Reproduce the listing below verbatim.

Data lines ->
══════════════════════════════

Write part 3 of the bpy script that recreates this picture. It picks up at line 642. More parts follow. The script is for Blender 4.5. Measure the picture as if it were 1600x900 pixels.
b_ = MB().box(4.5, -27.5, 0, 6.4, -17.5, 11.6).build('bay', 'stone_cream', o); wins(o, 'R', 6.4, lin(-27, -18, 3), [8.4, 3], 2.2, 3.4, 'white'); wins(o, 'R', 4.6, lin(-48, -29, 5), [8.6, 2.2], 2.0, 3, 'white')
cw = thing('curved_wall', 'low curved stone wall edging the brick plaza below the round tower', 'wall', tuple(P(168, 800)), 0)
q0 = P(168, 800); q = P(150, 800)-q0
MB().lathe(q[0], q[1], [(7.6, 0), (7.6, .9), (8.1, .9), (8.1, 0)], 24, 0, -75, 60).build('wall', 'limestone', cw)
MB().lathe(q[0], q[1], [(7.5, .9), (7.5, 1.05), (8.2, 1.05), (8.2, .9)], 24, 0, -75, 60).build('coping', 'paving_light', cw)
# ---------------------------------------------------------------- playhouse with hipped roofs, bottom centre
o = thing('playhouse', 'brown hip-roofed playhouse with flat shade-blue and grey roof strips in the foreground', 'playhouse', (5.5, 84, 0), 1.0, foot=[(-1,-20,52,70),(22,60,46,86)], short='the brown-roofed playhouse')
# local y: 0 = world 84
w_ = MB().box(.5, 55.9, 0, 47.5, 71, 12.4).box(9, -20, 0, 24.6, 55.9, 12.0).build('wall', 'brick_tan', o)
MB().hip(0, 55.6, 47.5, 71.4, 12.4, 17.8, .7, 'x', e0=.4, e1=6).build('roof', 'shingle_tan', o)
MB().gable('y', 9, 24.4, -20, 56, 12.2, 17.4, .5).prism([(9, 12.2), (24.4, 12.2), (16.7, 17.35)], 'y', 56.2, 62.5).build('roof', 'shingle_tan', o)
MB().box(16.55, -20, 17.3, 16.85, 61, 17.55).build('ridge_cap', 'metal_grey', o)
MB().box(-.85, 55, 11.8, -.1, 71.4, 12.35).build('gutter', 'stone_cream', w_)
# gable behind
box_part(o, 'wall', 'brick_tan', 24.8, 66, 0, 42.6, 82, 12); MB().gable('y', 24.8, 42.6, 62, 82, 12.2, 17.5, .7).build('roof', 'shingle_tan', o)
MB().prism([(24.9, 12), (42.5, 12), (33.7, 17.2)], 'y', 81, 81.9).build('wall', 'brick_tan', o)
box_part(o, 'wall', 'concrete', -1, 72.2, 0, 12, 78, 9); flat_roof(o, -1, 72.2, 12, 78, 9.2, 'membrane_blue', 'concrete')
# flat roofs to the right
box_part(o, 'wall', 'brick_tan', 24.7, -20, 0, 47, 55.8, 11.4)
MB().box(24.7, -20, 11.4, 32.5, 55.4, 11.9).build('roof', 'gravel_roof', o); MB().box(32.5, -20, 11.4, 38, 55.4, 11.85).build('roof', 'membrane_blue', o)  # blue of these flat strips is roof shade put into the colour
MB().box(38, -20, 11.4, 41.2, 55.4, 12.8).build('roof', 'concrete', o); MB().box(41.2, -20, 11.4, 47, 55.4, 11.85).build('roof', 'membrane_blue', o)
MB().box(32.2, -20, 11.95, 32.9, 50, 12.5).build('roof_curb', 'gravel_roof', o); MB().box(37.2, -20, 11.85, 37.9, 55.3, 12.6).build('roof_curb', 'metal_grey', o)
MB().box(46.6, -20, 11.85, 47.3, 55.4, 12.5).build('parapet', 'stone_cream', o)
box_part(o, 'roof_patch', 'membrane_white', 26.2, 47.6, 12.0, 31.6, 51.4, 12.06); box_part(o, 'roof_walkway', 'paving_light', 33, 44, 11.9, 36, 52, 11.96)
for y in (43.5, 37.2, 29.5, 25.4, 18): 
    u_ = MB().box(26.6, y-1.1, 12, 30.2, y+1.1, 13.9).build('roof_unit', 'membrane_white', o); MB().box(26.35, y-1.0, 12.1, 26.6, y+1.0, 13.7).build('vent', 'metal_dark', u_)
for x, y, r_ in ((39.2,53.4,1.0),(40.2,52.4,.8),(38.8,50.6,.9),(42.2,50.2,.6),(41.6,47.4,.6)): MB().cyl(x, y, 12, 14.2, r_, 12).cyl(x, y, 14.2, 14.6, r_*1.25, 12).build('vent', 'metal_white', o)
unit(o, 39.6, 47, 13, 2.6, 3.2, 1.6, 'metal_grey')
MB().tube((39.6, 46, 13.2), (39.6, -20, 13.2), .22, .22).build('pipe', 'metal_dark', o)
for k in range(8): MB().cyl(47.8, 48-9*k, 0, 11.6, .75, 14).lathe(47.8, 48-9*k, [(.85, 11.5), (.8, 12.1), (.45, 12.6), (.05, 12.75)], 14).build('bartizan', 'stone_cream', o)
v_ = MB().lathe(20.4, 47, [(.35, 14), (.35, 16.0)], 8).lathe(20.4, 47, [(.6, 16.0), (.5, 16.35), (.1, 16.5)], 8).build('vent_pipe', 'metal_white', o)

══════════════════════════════

Response ->
Write part 3 of the bpy script that recreates this picture. It picks up at line 642. More parts follow. The script is for Blender 4.5. Measure the picture as if it were 1600x900 pixels.
b_ = MB().box(4.5, -27.5, 0, 6.4, -17.5, 11.6).build('bay', 'stone_cream', o); wins(o, 'R', 6.4, lin(-27, -18, 3), [8.4, 3], 2.2, 3.4, 'white'); wins(o, 'R', 4.6, lin(-48, -29, 5), [8.6, 2.2], 2.0, 3, 'white')
cw = thing('curved_wall', 'low curved stone wall edging the brick plaza below the round tower', 'wall', tuple(P(168, 800)), 0)
q0 = P(168, 800); q = P(150, 800)-q0
MB().lathe(q[0], q[1], [(7.6, 0), (7.6, .9), (8.1, .9), (8.1, 0)], 24, 0, -75, 60).build('wall', 'limestone', cw)
MB().lathe(q[0], q[1], [(7.5, .9), (7.5, 1.05), (8.2, 1.05), (8.2, .9)], 24, 0, -75, 60).build('coping', 'paving_light', cw)
# ---------------------------------------------------------------- playhouse with hipped roofs, bottom centre
o = thing('playhouse', 'brown hip-roofed playhouse with flat shade-blue and grey roof strips in the foreground', 'playhouse', (5.5, 84, 0), 1.0, foot=[(-1,-20,52,70),(22,60,46,86)], short='the brown-roofed playhouse')
# local y: 0 = world 84
w_ = MB().box(.5, 55.9, 0, 47.5, 71, 12.4).box(9, -20, 0, 24.6, 55.9, 12.0).build('wall', 'brick_tan', o)
MB().hip(0, 55.6, 47.5, 71.4, 12.4, 17.8, .7, 'x', e0=.4, e1=6).build('roof', 'shingle_tan', o)
MB().gable('y', 9, 24.4, -20, 56, 12.2, 17.4, .5).prism([(9, 12.2), (24.4, 12.2), (16.7, 17.35)], 'y', 56.2, 62.5).build('roof', 'shingle_tan', o)
MB().box(16.55, -20, 17.3, 16.85, 61, 17.55).build('ridge_cap', 'metal_grey', o)
MB().box(-.85, 55, 11.8, -.1, 71.4, 12.35).build('gutter', 'stone_cream', w_)
# gable behind
box_part(o, 'wall', 'brick_tan', 24.8, 66, 0, 42.6, 82, 12); MB().gable('y', 24.8, 42.6, 62, 82, 12.2, 17.5, .7).build('roof', 'shingle_tan', o)
MB().prism([(24.9, 12), (42.5, 12), (33.7, 17.2)], 'y', 81, 81.9).build('wall', 'brick_tan', o)
box_part(o, 'wall', 'concrete', -1, 72.2, 0, 12, 78, 9); flat_roof(o, -1, 72.2, 12, 78, 9.2, 'membrane_blue', 'concrete')
# flat roofs to the right
box_part(o, 'wall', 'brick_tan', 24.7, -20, 0, 47, 55.8, 11.4)
MB().box(24.7, -20, 11.4, 32.5, 55.4, 11.9).build('roof', 'gravel_roof', o); MB().box(32.5, -20, 11.4, 38, 55.4, 11.85).build('roof', 'membrane_blue', o)  # blue of these flat strips is roof shade put into the colour
MB().box(38, -20, 11.4, 41.2, 55.4, 12.8).build('roof', 'concrete', o); MB().box(41.2, -20, 11.4, 47, 55.4, 11.85).build('roof', 'membrane_blue', o)
MB().box(32.2, -20, 11.95, 32.9, 50, 12.5).build('roof_curb', 'gravel_roof', o); MB().box(37.2, -20, 11.85, 37.9, 55.3, 12.6).build('roof_curb', 'metal_grey', o)
MB().box(46.6, -20, 11.85, 47.3, 55.4, 12.5).build('parapet', 'stone_cream', o)
box_part(o, 'roof_patch', 'membrane_white', 26.2, 47.6, 12.0, 31.6, 51.4, 12.06); box_part(o, 'roof_walkway', 'paving_light', 33, 44, 11.9, 36, 52, 11.96)
for y in (43.5, 37.2, 29.5, 25.4, 18): 
    u_ = MB().box(26.6, y-1.1, 12, 30.2, y+1.1, 13.9).build('roof_unit', 'membrane_white', o); MB().box(26.35, y-1.0, 12.1, 26.6, y+1.0, 13.7).build('vent', 'metal_dark', u_)
for x, y, r_ in ((39.2,53.4,1.0),(40.2,52.4,.8),(38.8,50.6,.9),(42.2,50.2,.6),(41.6,47.4,.6)): MB().cyl(x, y, 12, 14.2, r_, 12).cyl(x, y, 14.2, 14.6, r_*1.25, 12).build('vent', 'metal_white', o)
unit(o, 39.6, 47, 13, 2.6, 3.2, 1.6, 'metal_grey')
MB().tube((39.6, 46, 13.2), (39.6, -20, 13.2), .22, .22).build('pipe', 'metal_dark', o)
for k in range(8): MB().cyl(47.8, 48-9*k, 0, 11.6, .75, 14).lathe(47.8, 48-9*k, [(.85, 11.5), (.8, 12.1), (.45, 12.6), (.05, 12.75)], 14).build('bartizan', 'stone_cream', o)
v_ = MB().lathe(20.4, 47, [(.35, 14), (.35, 16.0)], 8).lathe(20.4, 47, [(.6, 16.0), (.5, 16.35), (.1, 16.5)], 8).build('vent_pipe', 'metal_white', o)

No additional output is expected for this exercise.